The actuarial profession emerged in the insurance industry; actuaries are professionals who evaluate the financial aspects of risk. Put simply, when you buy insurance, your premium was computed by an actuary. Similarly, larger organizations self-insure certain risks, and actuaries are involved in evaluating these risks and setting appropriate reserves for the organization to hold in relation to these risks.

Actuarial issues fall into two broad categories – those that involve human life, evaluated by “life” actuaries (for example, life insurance, health insurance, and pension plans), and other types of risk, evaluated by “casualty” actuaries (for example, property or homeowners insurance, auto insurance, and many others).

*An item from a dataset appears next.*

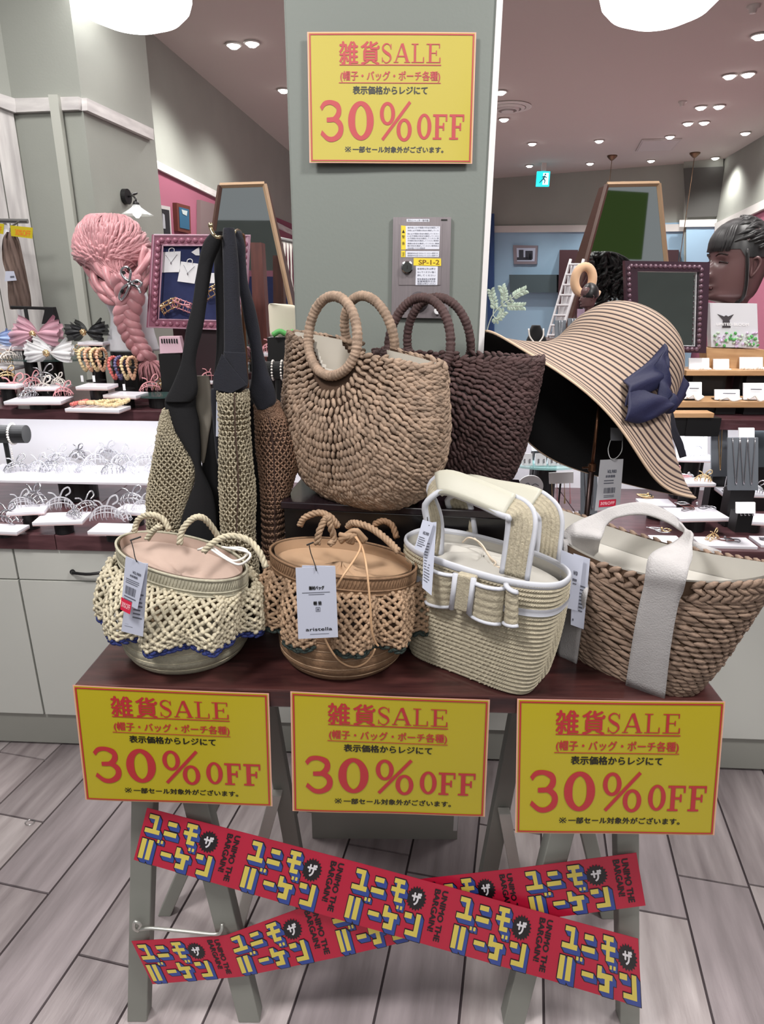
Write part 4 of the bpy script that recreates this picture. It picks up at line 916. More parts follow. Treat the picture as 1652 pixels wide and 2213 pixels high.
obj('rope_weave',weave(G4,.020,.0076,slant=-.20,lf=.66,wf=.60,hf=.62,v0=.01,v1=.87,alt=False,lift=.25),M_abaca,b4,smooth=True)
# braided rim: two slanting rows
S4=Surf(G4); mb=MB(); mb2=MB()
for vv_,sl in((.885,.75),(.935,-.75),(.985,.6)):
    n=62; u=np.arange(n)/n+(.3/n if sl<0 else 0); P,Tu,Tv,N=S4.frame(u,np.full(n,vv_))
    q_=(P-CAM)@R; X_=826+F_PX*q_[:,0]/-q_[:,2]; fr_=(N@np.array([math.sin(YW4),-math.cos(YW4),0]))>.2; ok=~(fr_&(((X_>1404)&(X_<1486))|((X_>1222)&(X_<1286)))); P,Tu,Tv,N=P[ok],Tu[ok],Tv[ok],N[ok]
    mid=(fr_&(X_>1286)&(X_<1404))[ok]
    for mm_,bb_ in((mid,mb2),(~mid,mb)): capsules(bb_,P[mm_]+N[mm_]*.003,Tu[mm_]+Tv[mm_]*sl,N[mm_],.0115,.0050,.0046)
obj('braided_rim',mb,M_abaca,b4,smooth=True); obj('braided_rim',mb2,M_abaca,b4,smooth=True)
GI=inset(G4,.006); obj('lining',MB().grid(GI,cu=True,flip=True),M_offw,b4,smooth=True)
# pouch top lying inside the opening
fg=[]
for j in range(8):
    f=j/7; an=np.linspace(0,2*math.pi,40,endpoint=False); a,b=.180*(1-f*.97),.070*(1-f*.97); x=a*np.cos(an);y=b*np.sin(an)
    z=H4-.034-.03*math.sin(f*1.5)+.004*np.sin(an*5+f*3)*f; c_,s_=math.cos(YW4),math.sin(YW4); fg.append(np.stack([base4[0]+x*c_-y*s_,base4[1]+x*s_+y*c_,base4[2]+z+.28*x*x/.19*.6*(1-f)],-1))
obj('pouch_top',MB().grid(np.array(fg),cu=True,flip=True),M_offw,b4,smooth=True)
M_canv=mat('white_canvas_webbing',(176,173,173),.8,var=.04,vscale=40,bump=.5,bscale=400)
GP=G4
fN4=np.array([math.sin(YW4),-math.cos(YW4),0])
def onsurf(x,y,lift=.0125):   # picture point -> nearest front point on the basket wall
    best=None; d=ray(x,y); d/=np.linalg.norm(d); P=G4.reshape(-1,3)-CAM; t=P@d; dist=np.linalg.norm(P-np.outer(t,d),axis=1); near=dist<.006
    k=np.argmin(np.where(near,t,1e9)) if near.any() else np.argmin(dist); return CAM+d*(t[k])-d*lift
def band4(pl,pr,arch=None):
    L=[onsurf(*p) for p in pl];Rr=[onsurf(*p) for p in pr]; return L,Rr
def ribbon3(L,Rr,name,n=60,th=.0035,par=None,m=None,nu=7,bul=0):
    L=cr(L,n);Rr=cr(Rr,n); T=np.gradient((L+Rr)/2,axis=0); W=Rr-L; N=np.cross(T,W); N/=np.linalg.norm(N,axis=1)[:,None]
    fr=[];bk=[]
    for g in np.linspace(0,1,nu): c=L*(1-g)+Rr*g; b_=bul*math.sin(g*math.pi); fr.append(c+N*(th/2+b_)); bk.append(c-N*(th/2-b_))
    G=np.stack(fr+bk[::-1],1); mb=MB(); capbody(mb,G); return obj(name,mb,m or M_canv,par or b4,smooth=True)
# right strap over the front, arch, left strap
Lr=[onsurf(1353,1480),onsurf(1372,1360),onsurf(1384,1300),onsurf(1392,1266,.016)]; Rr_=[onsurf(1437,1512),onsurf(1450,1400),onsurf(1466,1310),onsurf(1477,1280,.016)]
yl=Lr[-1][1];yr=Rr_[-1][1]
arL=[UY(1396,1240,yl-.006),UY(1402,1206,yl+.002),UY(1422,1188,yl+.018),UY(1455,1174,yl+.045),UY(1480,1152,yl+.06),UY(1470,1128,.98),UY(1440,1104,.99),UY(1390,1086,1.0),UY(1330,1094,1.01),UY(1290,1110,1.015),UY(1244,1130,1.01),UY(1220,1150,1.0)]
arR=[UY(1484,1252,yr-.006),UY(1490,1226,yr+.004),UY(1497,1205,yr+.03),UY(1497,1175,yr+.05),UY(1497,1150,yr+.07),UY(1478,1150,.965),UY(1446,1130,.975),UY(1392,1112,.985),UY(1336,1118,.995),UY(1312,1134,.995),UY(1306,1150,.985),UY(1298,1170,.975)]
dnL=[onsurf(1219,1180),onsurf(1216,1260),onsurf(1210,1340),onsurf(1206,1420)]; dnR=[onsurf(1290,1200),onsurf(1272,1270),onsurf(1258,1350),onsurf(1247,1436)]
ribbon3(Lr+arL+dnL,Rr_+arR+dnR,'canvas_strap',120)
# back handle
ribbon3([UY(1240,1150,1.07),UY(1262,1120,1.08),UY(1310,1108,1.08),UY(1400,1110,1.06),UY(1470,1150,1.03),UY(1540,1190,1.0)],[UY(1262,1160,1.07),UY(1280,1135,1.08),UY(1315,1122,1.08),UY(1398,1124,1.06),UY(1462,1165,1.03),UY(1530,1205,1.0)],'canvas_strap',50) if False else None
obj('strap_end_roll',MB().tube([UY(1495,1178,1.0),UY(1555,1200,.985)],.008,14),M_canv,b4,smooth=True)
ptag('care_tag',[(1240,1196),(1276,1208),(1262,1360),(1234,1350)],[.945,.94,.93,.935],parent=b4,small=fineprint(.4,.8,8,.5,.9)+[(.1,.2,.9,.93)])
ptag('price_tag',[(1213,1188),(1262,1208),(1248,1320),(1210,1310)],[.94,.935,.925,.93],parent=b4,lines=[('¥3',.62,.8,.28,.34,M_tagk,.01)],small=[(.6,.8,.42,.46),(.62,.8,.5,.52)])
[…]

There are five professional actuarial organizations in the United States, each issuing different credentials:

Name Credentials Issued
American Academy of Actuaries
Member, AAA (MAAA)
American Society of Pension Professionals & Actuaries
Associate or Fellow, ASPPA (ASPA, FSPA)
Casualty Actuarial Society
Associate or Fellow, CAS (ACAS, FCAS)
Conference of Consulting Actuaries
Associate or Fellow, CCA (ACA, FCA)
Society of Actuaries
Associate or Fellow, SOA (ASA, FSA)

ASPA, CAS and SOA all conduct examinations to earn Associateship and then Fellowship credentials. CCA admits members of these 3 organizations that also meet certain experience requirements. AAA admits members of these 4 organizations. AAA has approximately 25,000 members. The organizations have various joint agreements concerning actuarial standards and counseling and discipline of members; the Actuarial Standards Board (ASB) and the Actuarial Board for Counseling and Discipline (ABCD) are housed at AAA.

Insurance companies are regulated by state governments, while employee benefit plans are regulated by the federal government under the Employee Retirement Income Security Act of 1974 (ERISA). The reserves held for these financial risks are typically disclosed in financial documents and subject to government review, and require certification by an actuary – typically a MAAA, although the federal government maintains a separate exam and certification process for pension plans, where the certification is called the Enrolled Actuary certification.